Written instruction: Using the records that appear below, write out exactly the lines from the one with "Keep writing the" through the one with "14), 'key_cylinder', 'brass_dark', hd, smooth=True)", keeping both end lines.

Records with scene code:

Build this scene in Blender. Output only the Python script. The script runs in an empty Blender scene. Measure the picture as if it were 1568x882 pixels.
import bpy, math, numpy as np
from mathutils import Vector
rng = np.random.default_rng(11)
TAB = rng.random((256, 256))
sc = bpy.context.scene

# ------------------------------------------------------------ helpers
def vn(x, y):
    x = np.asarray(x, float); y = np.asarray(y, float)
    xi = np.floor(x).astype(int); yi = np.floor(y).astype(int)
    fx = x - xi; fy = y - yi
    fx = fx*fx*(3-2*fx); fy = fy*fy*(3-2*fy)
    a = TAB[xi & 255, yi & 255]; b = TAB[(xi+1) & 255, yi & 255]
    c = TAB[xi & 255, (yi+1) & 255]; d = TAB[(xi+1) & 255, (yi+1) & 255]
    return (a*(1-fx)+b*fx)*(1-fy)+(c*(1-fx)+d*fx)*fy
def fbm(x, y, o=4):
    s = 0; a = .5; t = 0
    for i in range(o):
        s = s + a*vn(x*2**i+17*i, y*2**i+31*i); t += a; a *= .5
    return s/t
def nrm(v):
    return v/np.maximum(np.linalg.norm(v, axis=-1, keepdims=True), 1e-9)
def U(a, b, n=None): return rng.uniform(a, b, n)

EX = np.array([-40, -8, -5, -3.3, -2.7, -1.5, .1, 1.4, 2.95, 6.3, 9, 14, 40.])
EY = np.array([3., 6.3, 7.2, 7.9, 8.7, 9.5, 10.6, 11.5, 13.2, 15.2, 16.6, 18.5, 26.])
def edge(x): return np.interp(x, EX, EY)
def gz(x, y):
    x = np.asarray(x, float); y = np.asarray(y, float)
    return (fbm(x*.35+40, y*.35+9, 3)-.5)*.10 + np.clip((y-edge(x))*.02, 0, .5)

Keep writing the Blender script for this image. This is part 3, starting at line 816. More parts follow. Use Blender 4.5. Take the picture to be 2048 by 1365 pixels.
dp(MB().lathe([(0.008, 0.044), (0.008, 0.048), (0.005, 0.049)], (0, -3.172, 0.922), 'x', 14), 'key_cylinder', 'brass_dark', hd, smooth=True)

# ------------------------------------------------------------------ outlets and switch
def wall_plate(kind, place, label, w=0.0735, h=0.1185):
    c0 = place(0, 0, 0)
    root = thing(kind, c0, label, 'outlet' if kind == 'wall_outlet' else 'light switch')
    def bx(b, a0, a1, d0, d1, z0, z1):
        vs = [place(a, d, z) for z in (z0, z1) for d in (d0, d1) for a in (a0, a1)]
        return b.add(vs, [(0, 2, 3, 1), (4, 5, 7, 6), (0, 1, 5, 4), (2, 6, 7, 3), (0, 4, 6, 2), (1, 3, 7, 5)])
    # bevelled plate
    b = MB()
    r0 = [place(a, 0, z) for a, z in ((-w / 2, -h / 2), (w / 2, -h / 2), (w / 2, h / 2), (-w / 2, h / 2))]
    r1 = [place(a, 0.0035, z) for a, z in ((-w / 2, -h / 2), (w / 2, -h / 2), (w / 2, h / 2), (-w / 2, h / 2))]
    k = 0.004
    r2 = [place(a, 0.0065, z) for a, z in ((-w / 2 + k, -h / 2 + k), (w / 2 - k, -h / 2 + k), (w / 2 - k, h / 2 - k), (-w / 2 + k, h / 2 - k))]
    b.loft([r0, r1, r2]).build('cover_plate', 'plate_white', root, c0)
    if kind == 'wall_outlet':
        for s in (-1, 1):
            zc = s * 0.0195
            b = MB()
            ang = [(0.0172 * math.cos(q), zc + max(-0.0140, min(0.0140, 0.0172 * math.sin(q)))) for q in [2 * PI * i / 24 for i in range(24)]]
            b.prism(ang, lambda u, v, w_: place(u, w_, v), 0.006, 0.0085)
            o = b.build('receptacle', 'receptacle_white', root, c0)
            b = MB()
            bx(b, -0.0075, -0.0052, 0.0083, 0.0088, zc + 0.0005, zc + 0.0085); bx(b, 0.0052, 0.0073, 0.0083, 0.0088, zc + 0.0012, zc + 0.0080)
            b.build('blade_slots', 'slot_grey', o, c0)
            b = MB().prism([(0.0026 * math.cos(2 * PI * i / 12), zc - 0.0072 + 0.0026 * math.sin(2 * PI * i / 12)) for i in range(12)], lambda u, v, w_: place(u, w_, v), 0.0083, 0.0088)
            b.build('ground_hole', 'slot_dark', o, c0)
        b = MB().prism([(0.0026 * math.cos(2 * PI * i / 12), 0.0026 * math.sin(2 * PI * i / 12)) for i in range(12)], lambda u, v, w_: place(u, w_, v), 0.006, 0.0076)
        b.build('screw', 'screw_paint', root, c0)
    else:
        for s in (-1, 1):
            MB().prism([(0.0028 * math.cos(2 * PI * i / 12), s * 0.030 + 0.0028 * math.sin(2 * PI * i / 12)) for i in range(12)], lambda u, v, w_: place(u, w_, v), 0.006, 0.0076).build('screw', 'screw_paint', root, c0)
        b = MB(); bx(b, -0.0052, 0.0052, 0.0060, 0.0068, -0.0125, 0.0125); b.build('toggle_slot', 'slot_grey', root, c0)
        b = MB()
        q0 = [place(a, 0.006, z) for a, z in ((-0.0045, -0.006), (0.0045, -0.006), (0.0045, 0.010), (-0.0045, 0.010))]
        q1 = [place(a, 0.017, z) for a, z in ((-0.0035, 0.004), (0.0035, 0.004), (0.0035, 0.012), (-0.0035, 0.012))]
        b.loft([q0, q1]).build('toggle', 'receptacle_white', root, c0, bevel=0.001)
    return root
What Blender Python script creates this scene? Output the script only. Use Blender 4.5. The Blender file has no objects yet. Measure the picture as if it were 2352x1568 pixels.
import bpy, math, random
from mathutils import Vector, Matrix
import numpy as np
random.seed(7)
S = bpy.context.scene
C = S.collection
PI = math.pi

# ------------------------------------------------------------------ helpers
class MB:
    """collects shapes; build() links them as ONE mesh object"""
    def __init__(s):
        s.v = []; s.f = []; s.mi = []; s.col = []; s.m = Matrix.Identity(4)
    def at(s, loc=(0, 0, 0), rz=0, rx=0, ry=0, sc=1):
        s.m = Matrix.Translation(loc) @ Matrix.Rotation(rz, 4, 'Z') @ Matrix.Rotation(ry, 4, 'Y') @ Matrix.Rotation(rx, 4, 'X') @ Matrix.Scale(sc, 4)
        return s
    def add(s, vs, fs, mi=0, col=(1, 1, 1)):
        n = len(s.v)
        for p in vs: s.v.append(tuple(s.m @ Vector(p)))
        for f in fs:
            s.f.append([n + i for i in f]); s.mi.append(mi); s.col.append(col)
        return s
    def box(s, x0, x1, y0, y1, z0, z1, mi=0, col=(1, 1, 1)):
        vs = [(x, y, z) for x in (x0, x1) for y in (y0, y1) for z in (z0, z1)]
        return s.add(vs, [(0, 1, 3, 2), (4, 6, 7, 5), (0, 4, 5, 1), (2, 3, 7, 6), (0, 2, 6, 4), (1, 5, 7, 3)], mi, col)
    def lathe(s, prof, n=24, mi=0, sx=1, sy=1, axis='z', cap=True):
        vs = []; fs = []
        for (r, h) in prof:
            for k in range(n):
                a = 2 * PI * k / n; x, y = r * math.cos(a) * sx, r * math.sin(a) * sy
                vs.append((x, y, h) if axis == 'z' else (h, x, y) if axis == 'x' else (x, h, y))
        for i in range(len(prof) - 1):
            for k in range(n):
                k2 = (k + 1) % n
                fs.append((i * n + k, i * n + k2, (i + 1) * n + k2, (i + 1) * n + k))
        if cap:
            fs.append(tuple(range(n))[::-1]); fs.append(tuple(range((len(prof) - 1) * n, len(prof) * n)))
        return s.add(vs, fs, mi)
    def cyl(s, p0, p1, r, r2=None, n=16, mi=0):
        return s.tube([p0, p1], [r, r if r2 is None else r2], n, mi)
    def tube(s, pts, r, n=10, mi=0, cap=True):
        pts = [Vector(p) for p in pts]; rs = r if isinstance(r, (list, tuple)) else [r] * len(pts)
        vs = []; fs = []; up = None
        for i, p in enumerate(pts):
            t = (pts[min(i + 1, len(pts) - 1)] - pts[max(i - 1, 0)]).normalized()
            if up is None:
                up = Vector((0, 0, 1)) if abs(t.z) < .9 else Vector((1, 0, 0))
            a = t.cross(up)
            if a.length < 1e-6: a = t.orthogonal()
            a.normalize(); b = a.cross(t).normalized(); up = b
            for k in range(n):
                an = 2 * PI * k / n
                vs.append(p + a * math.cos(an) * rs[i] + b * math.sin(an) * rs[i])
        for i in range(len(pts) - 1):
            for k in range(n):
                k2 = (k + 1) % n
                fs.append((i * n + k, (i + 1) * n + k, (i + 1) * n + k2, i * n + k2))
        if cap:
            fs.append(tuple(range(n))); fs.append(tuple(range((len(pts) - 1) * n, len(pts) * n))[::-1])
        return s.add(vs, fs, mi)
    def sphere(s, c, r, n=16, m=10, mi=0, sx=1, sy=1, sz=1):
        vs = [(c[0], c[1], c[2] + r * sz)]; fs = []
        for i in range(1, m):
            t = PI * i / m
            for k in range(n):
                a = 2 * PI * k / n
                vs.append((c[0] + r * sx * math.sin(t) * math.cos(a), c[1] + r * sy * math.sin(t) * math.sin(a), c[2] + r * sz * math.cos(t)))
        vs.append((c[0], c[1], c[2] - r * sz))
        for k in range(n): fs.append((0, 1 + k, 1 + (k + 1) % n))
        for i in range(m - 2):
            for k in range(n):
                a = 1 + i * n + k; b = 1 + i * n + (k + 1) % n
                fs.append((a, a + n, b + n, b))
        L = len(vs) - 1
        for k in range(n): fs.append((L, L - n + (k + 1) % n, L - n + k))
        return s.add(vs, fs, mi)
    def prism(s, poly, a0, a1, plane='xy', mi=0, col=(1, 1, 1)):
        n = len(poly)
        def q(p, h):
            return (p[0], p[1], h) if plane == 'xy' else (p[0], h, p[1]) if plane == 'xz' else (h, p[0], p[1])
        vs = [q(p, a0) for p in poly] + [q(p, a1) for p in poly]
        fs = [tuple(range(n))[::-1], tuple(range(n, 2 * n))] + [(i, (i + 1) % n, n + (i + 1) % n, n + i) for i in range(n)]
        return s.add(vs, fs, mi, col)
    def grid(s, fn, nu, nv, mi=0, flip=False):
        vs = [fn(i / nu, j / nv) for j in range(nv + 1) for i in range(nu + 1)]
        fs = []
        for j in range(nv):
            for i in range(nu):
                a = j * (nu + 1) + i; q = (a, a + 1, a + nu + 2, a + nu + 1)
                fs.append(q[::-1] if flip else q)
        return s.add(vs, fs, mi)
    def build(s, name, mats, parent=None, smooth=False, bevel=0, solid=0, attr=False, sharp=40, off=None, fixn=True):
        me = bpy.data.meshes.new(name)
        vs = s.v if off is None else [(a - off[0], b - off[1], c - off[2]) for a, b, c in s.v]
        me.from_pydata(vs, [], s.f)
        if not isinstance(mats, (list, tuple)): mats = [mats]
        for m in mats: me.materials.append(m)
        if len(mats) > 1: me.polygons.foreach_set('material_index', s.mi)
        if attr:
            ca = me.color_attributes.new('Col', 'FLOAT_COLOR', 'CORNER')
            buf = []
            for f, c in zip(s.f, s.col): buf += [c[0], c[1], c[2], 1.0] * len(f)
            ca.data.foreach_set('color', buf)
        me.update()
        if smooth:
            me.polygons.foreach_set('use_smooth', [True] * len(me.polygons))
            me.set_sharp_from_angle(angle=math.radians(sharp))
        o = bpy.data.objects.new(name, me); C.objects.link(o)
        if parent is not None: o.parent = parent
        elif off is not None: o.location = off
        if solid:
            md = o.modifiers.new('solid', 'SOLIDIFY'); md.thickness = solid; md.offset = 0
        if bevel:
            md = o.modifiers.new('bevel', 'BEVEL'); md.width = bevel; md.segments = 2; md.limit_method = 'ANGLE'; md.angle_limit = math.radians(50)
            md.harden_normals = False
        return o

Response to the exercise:
Keep writing the Blender script for this image. This is part 3, starting at line 816. More parts follow. Use Blender 4.5. Take the picture to be 2048 by 1365 pixels.
dp(MB().lathe([(0.008, 0.044), (0.008, 0.048), (0.005, 0.049)], (0, -3.172, 0.922), 'x', 14), 'key_cylinder', 'brass_dark', hd, smooth=True)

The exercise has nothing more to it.